A Comprehensive Analysis of Static and Dynamic Load Tests of a Long-Span Cable-Stayed Bridge with a Ground-Based Radar Interferometer

Bridge load testing is crucial in evaluating bridge load-carrying capacity and construction quality. However, conventional techniques have many limitations such as the need for direct contact and low acquisition frequency. This study provides a comprehensive examination of the static and dynamic load tests of a multi-span cable-stayed bridge utilizing a ground-based radar inter-ferometer (GB-radar). The case study was conducted at the Fifth Nanjing Yangtze River Bridge (FNYRB), which is recognized as the world's first lightweight steel-concrete composite cable-stayed bridge, with two spans measuring 600 m. To enhance measurement accuracy, a method was proposed to detect and recover radar phase jumps caused by vehicle motion. Furthermore, precise geometry projection was employed to acquire vertical displacements from GB-radar which were taken along the line-of-sight (LOS) direction.
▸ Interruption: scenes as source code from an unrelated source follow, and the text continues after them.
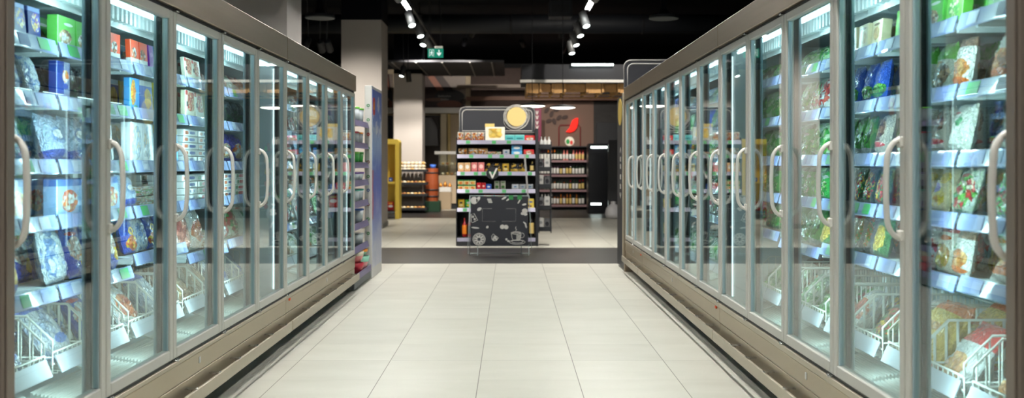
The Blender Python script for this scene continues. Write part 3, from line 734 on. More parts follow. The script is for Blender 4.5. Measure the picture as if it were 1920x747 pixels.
RIGHT = [
 [['greencarton','greencarton'],['nugget','nugget'],['whitebig','whitebig'],['mixveg','leafred'],['mixveg','nugget'],['redwhite','redwhite']],
 [['greencarton','greenbox','greencarton','greencarton'],['nugget','mushroom','mushroom','mushroom'],['whitebig','brownred','brownred','whitebig'],['leafred','potato','potato','brownred'],['nugget','fries','redveg','fries'],['redwhite','redwhite','bigyellow','bigyellow']],
 [['creambox','creambox','creambox','tealbox'],['bluepea','bluepea','bluepea','nugget'],['brownred','greenbean','greenbean','greenbean'],['mixveg','mixveg','mixveg','redveg'],['corn','carrotpea','carrotpea','fries'],['mixveg','orangebag','orangebag']],
 [['leaf','leaf','leaf'],['redveg','leafred','leaf'],['leaf','leaf','greenlabel'],['greenlabel','leaf','greenlabel'],['corn','greenbean','leaf'],['leaf','leafred']],
 [['mushroom','leaf','mushroom'],['leaf','greenlabel','leaf'],['leaf','greenlabel'],['leafred','greenlabel','leaf'],['leafred','leaf','mixveg'],['leaf','nugget']],
 [['redveg','redveg','leafred'],['leaf','leafred'],['leaf','greenlabel'],['mixveg','redveg'],['redveg','leafred'],['leaf','mixveg']],
 [['leaf','leaf'],['silver','leaf'],['leafred','leaf'],['leaf','mixveg'],['brownred','leafred'],['leaf','leafred']],
 [['silver','bluepea'],['bluepea','silver'],['leaf','bluepea'],['mixveg','redveg'],['redveg','brownred'],['leaf','mixveg']],
 [['mealtray','bluebox'],['leaf','foodbox'],['mixveg','foodbox'],['redveg','mixveg'],['mixveg','leaf'],['leaf','beige']],
 [['bluebox','orangebox'],['leaf','greenlabel'],['mixveg','foodbox'],['mixveg','redveg'],['leaf','mixveg'],['leaf','beige']],
 [['foodbox','greencarton'],['leaf','bluewhite'],['foodbox','mixveg'],['orangebag','leaf'],['mixveg','leaf'],['leaf','beige']],
 [['whitebox','foodbox'],['silver','whitebox'],['foodbox','mixveg'],['mixveg','leaf'],['mixveg','leaf'],['leaf','beige']],
]
for row, T in (('left', LEFT), ('right', RIGHT)):
    for bay, lv in enumerate(T):
        for k in range(5): fill(row, bay, k, lv[k], rows=2 if bay < 4 else 1)
        baskets(row, bay)
        bask_fill(row, bay, lv[5])

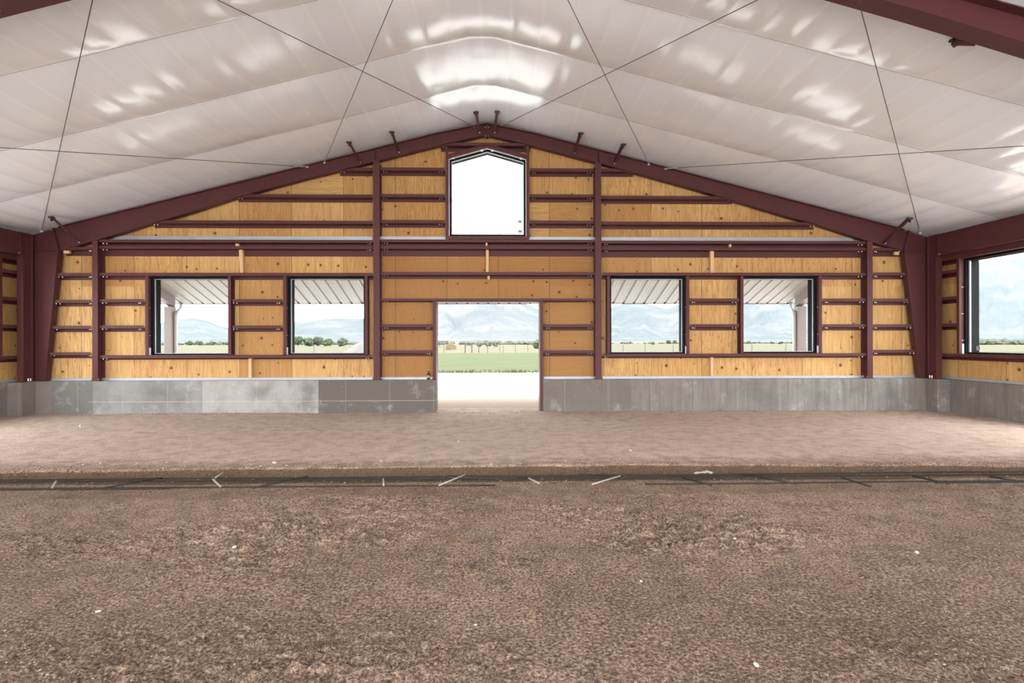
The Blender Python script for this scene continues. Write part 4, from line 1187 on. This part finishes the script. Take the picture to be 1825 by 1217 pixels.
# trees
def blob_crown(rs, w, h, n, z0):
    bm = bmesh.new()
    for i in range(n):
        a = rs.uniform(0, 6.283); rr = w * .36 * math.sqrt(rs.random()); zz = z0 + h * (.18 + .66 * rs.random())
        sc = (.24 + .16 * rs.random()) * min(w, h) * (1.15 - .5 * abs((zz - z0) / h - .45))
        mat = Matrix.Translation((math.cos(a) * rr, math.sin(a) * rr, zz)) @ Matrix.Diagonal((sc, sc, sc * .85, 1))
        g = bmesh.ops.create_icosphere(bm, subdivisions=2, radius=1, matrix=mat)
        for v in g['verts']:
            c = mat.translation
            v.co = c + (v.co - c) * (1 + rs.uniform(-.32, .32))
    return bm
def tree(xp, ybase, ytop, wpx, d, label, mat, group=None, name='tree'):
    rs = random.Random(int(xp * 13))
    p = at(xp, ybase, d); q = at(xp, ytop, d); h = q.z - p.z; w = wpx * d / F
    gz = -.02 - min(max((d - 30) / 400, 0), 1) * .3
    r = empty(name, (p.x, d, gz), label, 'tree' if name == 'tree' else 'shrub', group, 'thing')
    H = q.z - gz
    bm = blob_crown(rs, w, H * .85, 16, H * .12)
    me = bpy.data.meshes.new('crown'); bm.to_mesh(me); bm.free(); me.materials.append(M[mat])
    c = bpy.data.objects.new('crown', me); COL.objects.link(c); c.parent = r
    m = MB().tube([(0, 0, -.2), (.02 * H, 0, H * .3), (0, .02 * H, H * .6)], [.03 * H, .022 * H, .012 * H], 7); tk = m.build('trunk', M['bark'], None); tk.parent = r
for a in [(531, 617, 597.5, 14, 210, 'tallest green tree at the left of the second window', 'leaf_green'),
          (549, 617, 602, 13, 215, 'rounded green tree beside the tallest one in the second window', 'leaf_green'),
          (567, 617, 599.5, 16, 220, 'grey-green tree in the middle of the second window', 'leaf_grey'),
          (584, 617, 603.5, 15, 205, 'dark green tree right of the middle in the second window', 'leaf_green'),
          (611, 618, 602.5, 17, 190, 'pale green tree beside the dirt mound in the second window', 'leaf_grey'),
          (957, 622, 606, 13, 120, 'pale green tree at the right edge of the doorway', 'leaf_green'),
          (869, 620, 608, 15, 170, 'grey bush right behind the fence in the middle of the doorway', 'leaf_grey'),
          (884, 620, 609, 13, 175, 'pale bush right of the grey one behind the fence', 'leaf_grey'),
          (855, 620, 610, 12, 172, 'pale bush left of the grey one behind the fence', 'leaf_grey'),
          (336, 617, 607.5, 14, 300, 'dark shrub left of centre on the field edge in the first window', 'leaf_green'),
          (355, 617, 607.5, 14, 300, 'dark shrub at the centre of the field edge in the first window', 'leaf_green'),
          (380, 617, 608, 12, 300, 'dark shrub right of centre on the field edge in the first window', 'leaf_green'),
          (1164, 614.5, 609, 7, 260, 'small dark bush in the field in the third window', 'leaf_green'),
          (1191, 611, 606, 6, 380, 'left one of two small trees at the right of the third window', 'leaf_green'),
          (1203, 611, 606, 6, 380, 'right one of two small trees at the right of the third window', 'leaf_green'),
          (1334, 616, 608, 11, 300, 'greyish shrub at the left of the fourth window', 'leaf_green'),
          (1376, 616, 609, 8, 300, 'greyish shrub at the middle of the fourth window', 'leaf_green'),
          (1392, 616, 608.5, 10, 300, 'greyish shrub left of the porch post in the fourth window', 'leaf_green')]:
    tree(*a, group='trees beyond the fields')
def treeline(name, pxs, d, hmin, hmax, mat, label, n):
    rs = random.Random(len(pxs) + int(d)); bm = bmesh.new()
    for i in range(n):
        xp = rs.uniform(*pxs); dd = d * rs.uniform(.95, 1.1); p = at(xp, 610, dd); h = rs.uniform(hmin, hmax); gz = -.4
        for k in range(3):
            s = h * rs.uniform(.45, .6)
            mt = Matrix.Translation((p.x + rs.uniform(-1, 1) * h * .6, dd + rs.uniform(-2, 2), gz + h * rs.uniform(.25, .55))) @ Matrix.Diagonal((s * 1.2, s, s * .75, 1))
            g = bmesh.ops.create_icosphere(bm, subdivisions=1, radius=1, matrix=mt)
            c = mt.translation
            for v in g['verts']: v.co = c + (v.co - c) * (1 + rs.uniform(-.3, .3))
    me = bpy.data.meshes.new(name); bm.to_mesh(me); bm.free(); me.materials.append(M[mat])
    o = bpy.data.objects.new(name, me); COL.objects.link(o); tag(o, label, 'treeline', kind='stuff')
treeline('treeline', (270, 660), 350, 1.2, 2.6, 'leaf_grey', 'low blurred brush along the field edge beyond the left windows', 130)
treeline('treeline', (770, 1000), 330, 1.2, 2.8, 'leaf_grey', 'low blurred brush along the field edge beyond the doorway', 90)
treeline('treeline', (1080, 1470), 400, .8, 1.9, 'leaf_grey', 'low blurred brush along the field edge beyond the right windows', 110)
treeline('treeline', (1690, 2100), 230, 1.4, 3.0, 'leaf_grey', 'band of grey-green trees beyond the right side window', 220)

# wire fence across the door view
def fence():
    d = 78.0
    r = empty('wire_fence', (at(870, 620, d).x, d, -.1), 'wire fence with wooden posts along the far lawn edge', 'fence', None, 'thing')
    posts = [(560, .04, 1.15), (640, .04, 1.15), (720, .04, 1.15), (791.5, .04, 1.2), (829, .085, 1.45), (841, .085, 1.4), (853.5, .06, 1.35), (869, .05, 1.25), (891, .035, 1.2), (897, .035, 1.2), (918.5, .035, 1.2), (941, .035, 1.2), (1000, .04, 1.15), (1110, .04, 1.15), (1150, .04, 1.15), (1200, .04, 1.15), (1340, .04, 1.15), (1400, .04, 1.15)]
    for xp, rad, h in posts:
        x = at(xp, 620, d).x
        MB().tube([(x, d, -.4), (x + random.uniform(-.04, .04), d, h - .1)], rad, 7).build('post', M['weathered_wood'], r)
    for k in range(4):
        z = .25 + .26 * k
        MB().tube([(at(480, 620, d).x, d - .05, z), (at(1480, 620, d).x, d - .05, z)], .006, 4).build('wire', M['rod_steel'], r)
    MB().tube([(at(829, 620, d).x, d, .95), (at(841, 620, d).x, d, .95)], .05, 6).build('rail', M['weathered_wood'], r)
fence()
# open hay shed, hay stack, trough
d = 170.0
p0, p1 = at(760, 606, d), at(799.5, 606, d); zt = at(790, 601.5, d).z; zb_ = at(790, 607.3, d).z
r = empty('hay_shed', (.5 * (p0.x + p1.x), d, -.3), 'open-sided shed with white metal roof at the left of the doorway view', 'shed', None, 'thing')
MB().prism([(d - 1.5, zb_), (d - 1.5, zb_ + .2), (d + 6, zt + .5), (d + 6, zt + .3)], p0.x, p1.x, 'x').build('roof', M['roof_metal'], r)
MB().box(p0.x, p1.x, d - 1.4, d - 1.25, zb_ - .22, zb_).build('eave_beam', M['weathered_wood'], r)
for xp in (762, 781, 784.5, 797):
    x = at(xp, 610, d).x; MB().box(x - .12, x + .12, d - 1.42, d - 1.2, -.5, zb_ - .1).build('post', M['weathered_wood'], r)
d = 112.0
a, b = at(793.5, 618, d).x, at(812.5, 618, d).x; zt = at(800, 612.2, d).z
m = MB().prism([(a, -.3), (b, -.3), (b - .05, zt - .45), (b - .5, zt - .05), (a + .6, zt), (a + .1, zt - .4)], d, d + 2.2)
tag(m.build('hay_stack', M['hay'], bevel=.1), 'tan hay stack at the left of the doorway view', 'hay stack', None, 'thing')
d = 104.0
a, b = at(795.5, 622, d).x, at(803.3, 622, d).x
r = empty('feed_trough', (.5 * (a + b), d, -.3), 'dark feed trough in front of the tan hay stack', 'trough', None, 'thing')
MB().prism([(a + .08, -.02), (b - .08, -.02), (b, .30), (a, .30)], d, d + .5).build('tub', M['trough_black'], r)
for x in (a + .15, b - .15): MB().box(x - .04, x + .04, d + .1, d + .4, -.35, 0).build('leg', M['trough_black'], r)
d = 62.0
# dirt mound outside the second window
a = at(604, 628, d).x; b = at(668, 628, d).x; c = at(646, 606, d)
xs = np.linspace(a, b, 40); ys = np.linspace(d - 3, d + 3, 20); GX, GY = np.meshgrid(xs, ys)
prof = np.interp(GX, [a, a + .25 * (c.x - a), c.x, b - .8, b], [-.2, .25, c.z, c.z * .8, -.2]) * np.clip(1 - ((GY - d) / 3) ** 2, 0, 1) - .2 * ((GY - d) / 3) ** 2
tag(grid_mesh('dirt_mound', GX, GY, prof + .08 * fbm(GX * 1.5, GY * 1.5, 3, 140), M['mound_dirt']), 'pale dirt mound outside the second window', 'dirt mound', None, 'thing')
# weeds at the lawn edge and short grass
def weeds():
    rs = random.Random(3); m = MB()
    spots = [(rs.uniform(-5, 3.5), 27.2 + rs.uniform(-.4, 1.4)) for _ in range(160)] + [(rs.gauss(at(828, 660, 27.3).x, .5), 27.2 + rs.uniform(-.3, .3)) for _ in range(40)] + [(rs.gauss(at(915, 658, 27.3).x, .4), 27.3) for _ in range(30)]
    for x, y in spots:
        for k in range(7):
            a = rs.uniform(0, 6.28); h = rs.uniform(.04, .17); l = rs.uniform(.03, .12); w = .012
            dx, dy = math.cos(a), math.sin(a)
            m.add([(x - dy * w, y + dx * w, -.04), (x + dy * w, y - dx * w, -.04), (x + dx * l, y + dy * l, h)], [(0, 1, 2)])
    tag(m.build('weeds', M['weed']), 'dry weeds along the gravel edge of the lawn', 'weeds', kind='stuff')
weeds()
Moreover, during the static load test, a continuous deformation was observed with a maximum pace of 0.31 mm/min, indicating a post-construction settlement caused by soft soil consolidation. This case study highlights the high sampling frequency, high measurement accuracy, and exceptional weatherproof ability of GB-radar, thereby demonstrating its potential to be an alternative to the structural health monitoring (SHM) system.